Vibroseis productivity: shake and go

We use both model and field data to compare three methods for increasing vibroseis productivity and decreasing acquisition costs. The first method, HFVS (high‐fidelity vibratory seismic), allows us to separate the responses from individual vibrators when multiple vibrators are operating simultaneously. The data quality of the separated records is superior to that of conventional correlated data because they are processed with measured ground‐force signals, but the number of sweeps must be greater than or equal to the number of vibrators. The second method, cascaded sweep, eliminates the listening time between multiple sweeps and partially mitigates harmonic noise observed at later times on near‐offset traces.

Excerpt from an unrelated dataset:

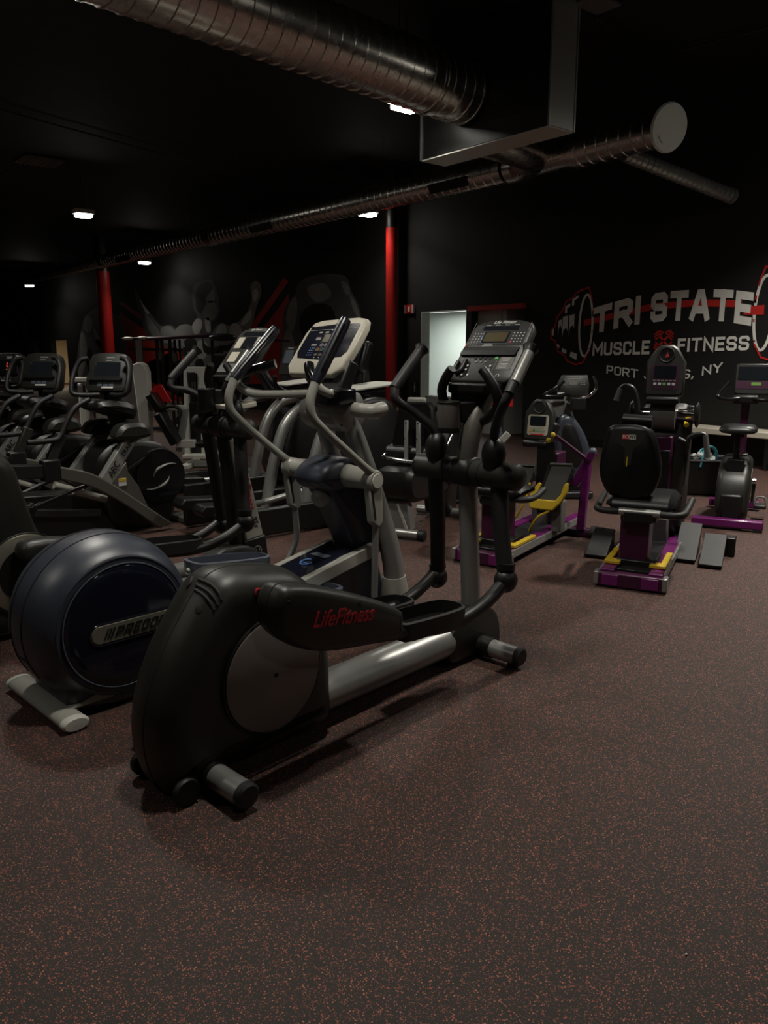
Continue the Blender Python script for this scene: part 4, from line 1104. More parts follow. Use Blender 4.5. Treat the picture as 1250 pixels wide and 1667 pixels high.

Finally, a combined method, continuous‐HFVS (C‐HFVS), allows source separation with a single, long, segmented sweep. Separation is as good as with HFVS and interference noise is limited to times near the end of a sweep‐segment length. All three methods produce acceptable seismic images for post‐stack and prestack amplitude interpretation. The choice of which option to use depends upon the area being investigated. HFVS has numerous benefits, especially when fine sampling is required to mitigate static problems and elevation changes. Due to the ability to separate individual responses, fine sampling can be achieved without sacrificing productivity. For deeper targets, cascaded sweep can be more efficient but data quality suffers from harmonic noise. C‐HFVS, which combines features of HFVS and cascaded sweep, has the potential to result in the highest productivity, without sacrificing either fine sampling or data quality.